(507h) Gas Diffusion in Hybrid Membranes Composed of Ionenes and Ionic Liquids By PFG NMR and Permeation Measurements

Hybrid membranes composed of ionenes and ionic liquids (ILs) represent a promising class of materials for gas separation processes, offering enhanced transport and selective gas permeation. This study investigates a novel class of Doubly Segmented (DS) Ionenes, engineered from independently synthesized neutral and ionic oligomers, tethered to form block copolymer-like structures capable of incorporating free ILs. These DS ionenes leverage the enhanced interconnectivity of ionic domains and a tunable free volume architecture, along with enhanced interactions with polarizable gases such as CO₂, resulting in membranes with significantly improved permeability and selectivity. This is particularly relevant for the critical separation of CO₂ from CH₄ in processes like natural gas purification.
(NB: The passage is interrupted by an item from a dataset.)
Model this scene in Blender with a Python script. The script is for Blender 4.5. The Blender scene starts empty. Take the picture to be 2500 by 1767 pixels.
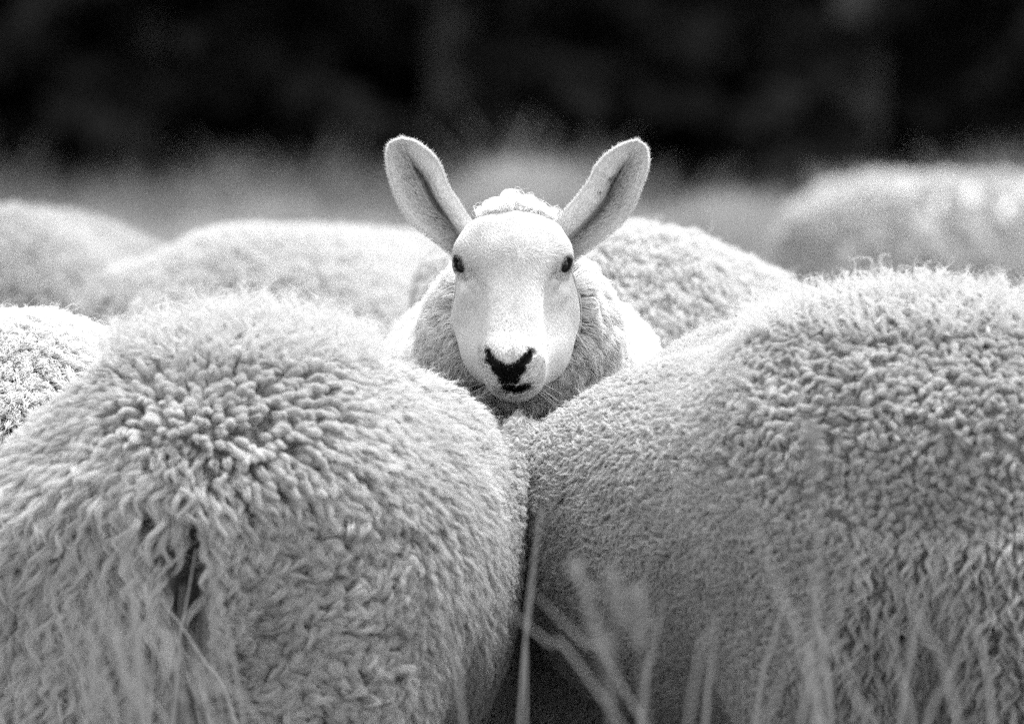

In this study, we investigated the microscopic self-diffusion of single-component gases (CO₂ and CH₄) and their binary mixtures (CO₂/CH₄) in DS ionenes embedded with ILs at varying IL concentrations up to one equivalent IL per cation in ionene. Using the pulsed field gradient (PFG) NMR technique, self-diffusion coefficients were quantified for both gases for a broad range of diffusion times between 20 to 500 ms, and the corresponding values of root mean square displacements between 0.3 μm to 14 μm. PFG NMR data demonstrates a significant enhancement in CO₂ self-diffusivity and diffusion selectivity (CO₂/CH₄) as IL concentration increases. Notably, DS ionenes with one equivalent IL exhibit high diffusion selectivities > 10 toward CO₂ over CH₄ for both single-component and mixed-gas measurements. For a subset of the membranes with the highest IL loading, gas permeation measurements were also performed under the same or similar conditions as those used in PFG NMR studies. The PFG NMR data will be compared with the corresponding macroscopic gas permeation data and discussed in detail.